Nach einem kurzen Intermezzo bei „Müller-Menden“ kam der junge Italiener 1962 in die „Walkmühle“. „Gemeinschaftlich mit Inhaber und Chefkoch Herbert Storks habe ich die Restauration aufgebaut. Wir haben gemeinsam neue Gerichte entwickelt, ausgefallenere Sachen als Frikadellen und Heringsfilets – ohne aber die Bodenständigkeit so ganz zu verlieren“, erklärt der Gastronom.

Die Speisekarte wurde international, überwiegend italienisch. Pizza und Pasta, die Piepoli privat gerne mal isst, standen nicht darauf, dafür gehobenere Fleisch- und Fischgerichte – und feinere Nudelvariationen. „Natürlich gibt es bei uns nur Speisen, die ich selber mag, andere kommen mir nicht auf die Karte“, sagt Piepoli schmunzelnd.

In seinem Restaurant legt er auch Wert auf traditionelle Zubereitungsarten und einen ausgesuchten Service. „Wir flambieren am Tisch, filetieren und tranchieren die Speisen.“ Die Tische sind edel eingedeckt, es gibt keine Plastikpflänzchen, sondern immer frische Blumen. „Die liebe ich, sie machen gute Laune“, sagt der Chef.

45 junge Leute ausgebildet

15 Mitarbeiter hat Piepoli zu Hochzeiten beschäftigt, heute sind es noch elf. Seine Frau (eine Deutsche, ursprünglich Bürokauffrau) und von Zeit zu Zeit auch seine Tochter (heute 44) arbeiteten im Betrieb mit. „In der ganzen Zeit hier in der Walkmühle habe ich außerdem etwa 45 junge Leute ausgebildet“, berichtet der Gastronom.
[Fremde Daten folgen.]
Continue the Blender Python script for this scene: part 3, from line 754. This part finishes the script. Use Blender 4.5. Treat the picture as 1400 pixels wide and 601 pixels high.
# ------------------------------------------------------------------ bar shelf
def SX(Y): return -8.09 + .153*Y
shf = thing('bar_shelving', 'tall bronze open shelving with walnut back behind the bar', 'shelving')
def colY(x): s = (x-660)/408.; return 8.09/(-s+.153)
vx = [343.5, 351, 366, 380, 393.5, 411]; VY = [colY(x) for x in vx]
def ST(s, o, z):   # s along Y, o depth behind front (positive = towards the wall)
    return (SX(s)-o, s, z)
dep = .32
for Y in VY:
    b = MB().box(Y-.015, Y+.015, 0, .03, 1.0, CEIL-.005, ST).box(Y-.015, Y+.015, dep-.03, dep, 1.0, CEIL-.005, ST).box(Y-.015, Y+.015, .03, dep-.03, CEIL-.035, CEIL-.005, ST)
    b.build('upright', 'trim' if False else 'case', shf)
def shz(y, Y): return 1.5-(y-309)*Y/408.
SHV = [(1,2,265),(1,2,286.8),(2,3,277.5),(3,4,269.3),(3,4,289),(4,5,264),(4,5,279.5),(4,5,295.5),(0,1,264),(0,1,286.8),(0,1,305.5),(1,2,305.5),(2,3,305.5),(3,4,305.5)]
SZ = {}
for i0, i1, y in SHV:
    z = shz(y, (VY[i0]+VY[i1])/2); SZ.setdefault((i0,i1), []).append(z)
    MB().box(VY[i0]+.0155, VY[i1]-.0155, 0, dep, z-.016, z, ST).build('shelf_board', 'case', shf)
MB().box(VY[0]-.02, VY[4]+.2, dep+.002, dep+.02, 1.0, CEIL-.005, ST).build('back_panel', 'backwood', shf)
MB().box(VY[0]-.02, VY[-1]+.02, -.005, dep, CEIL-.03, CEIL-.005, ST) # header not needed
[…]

Höhen und Tiefen habe es im Laufe der Zeit gegeben. Starke Umsatz-Einbrüche verkraften musste der Betrieb 1998/99, als die Walkmühlenstraße wegen Kanalbauarbeiten lange gesperrt war oder nach der Euro-Einführung im Jahre 2002 und nachdem das Rauchverbot erlassen wurde (2006). Zum Glück gab und gibt es regelmäßig Gesellschaften und eine Reihe an Stammgästen, die seit Jahrzehnten kommen und denen Vito Piepoli herzlich dankt.

„Gastronomie ist mein Leben, ich kenne nur Gastronomie“, sagt er. Etwa 14 Stunden am Tag ist er (immer noch) im Dienst. Neben der Arbeit hat er sich nur ein wenig Urlaub im Jahr gegönnt – in Italien und gerne auch auf den Kanaren. Mit gemischten Gefühlen sieht der Inhaber der „Walkmühle“ deshalb dem Ruhestand entgegen. „An Freizeitgestaltung zu denken, wird ganz neu und auch etwas schwer für mich sein“, sagt er. Seinen Beruf, so sagt er, würde er „immer wieder ergreifen“.
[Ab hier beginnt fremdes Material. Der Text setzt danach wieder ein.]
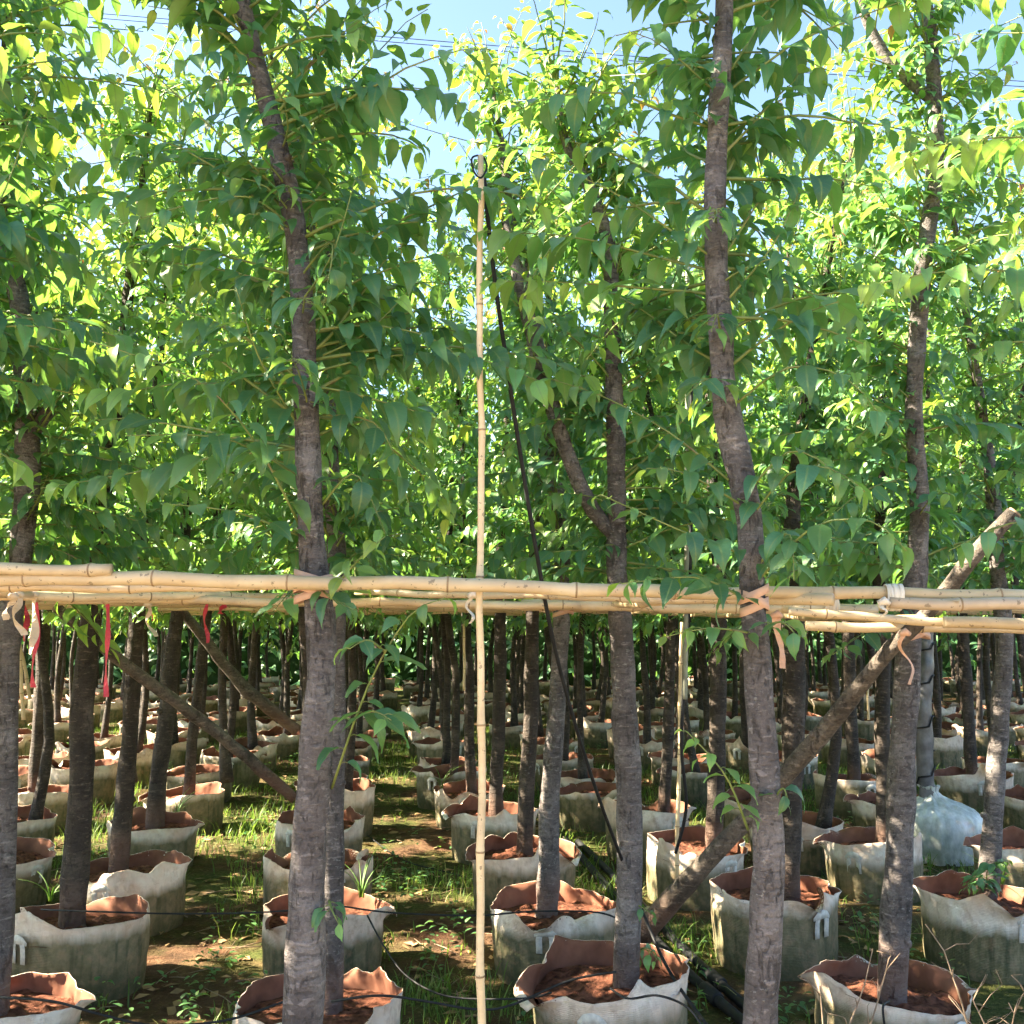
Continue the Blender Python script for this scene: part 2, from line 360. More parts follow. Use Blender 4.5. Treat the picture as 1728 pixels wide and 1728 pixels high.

Walkmühle gibt es seit über 600 Jahren

Das Traditionslokal „Walkmühle“ im Rumbachtal befindet sich in einem über 600 Jahre alten Fachwerkhaus. „Es wurde 1385 zum ersten Mal urkundlich erwähnt“, berichtet Vito Piepoli. In früheren Zeiten war die Walkmühle eine Wassermühle. „In einem Teich, in den das Wasser vom Rumbach abgeleitet wurde, hat man damals Stoffe gewalkt“, so der Gastronom.
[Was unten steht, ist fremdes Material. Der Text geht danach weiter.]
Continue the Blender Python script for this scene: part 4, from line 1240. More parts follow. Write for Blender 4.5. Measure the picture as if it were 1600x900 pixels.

Im Teich wurden Stoffe gewalkt

Eine Art Schankraum war das schöne alte Gebäude wohl schon im 18./19. Jahrhundert. Richtig los mit einer (noch eingeschränkten) Gastronomie ging es erst um 1900. „Nach dem Zweiten Weltkrieg wurden hier Butterbrote und Getränke verkauft“, weiß Piepoli. 1956 richtete man im Haus eine Kegelbahn ein, sie existierte bis 1989. Zum richtigen Restaurant wurde die Gastwirtschaft aber erst in den 60ern.

Ob die „Walkmühle“ mit ihren 120 Plätzen im Haus und 60 im Garten auch weiterhin als Gaststätte betrieben wird, ist noch offen. „Ich würde das begrüßen“, sagt Vito Piepoli. Es gebe Interessenten, aber noch keinen Nachfolger. Die Erben des Hauses sind sich über die weitere Nutzung wohl noch nicht richtig einig, überlegen noch, ob es auch weiterhin an einen Gastronomen verpachtet wird.

Schankraum seit 18./19. Jahrhundert

Die Eheleute Piepoli werden erstmal in der Nähe bleiben, sie wohnen nämlich im vorderen Trakt des Walkmühlen-Gebäudes. Vielleicht können sie zukünftig ja selber mal essen gehen in „ihrer“ Walkmühle.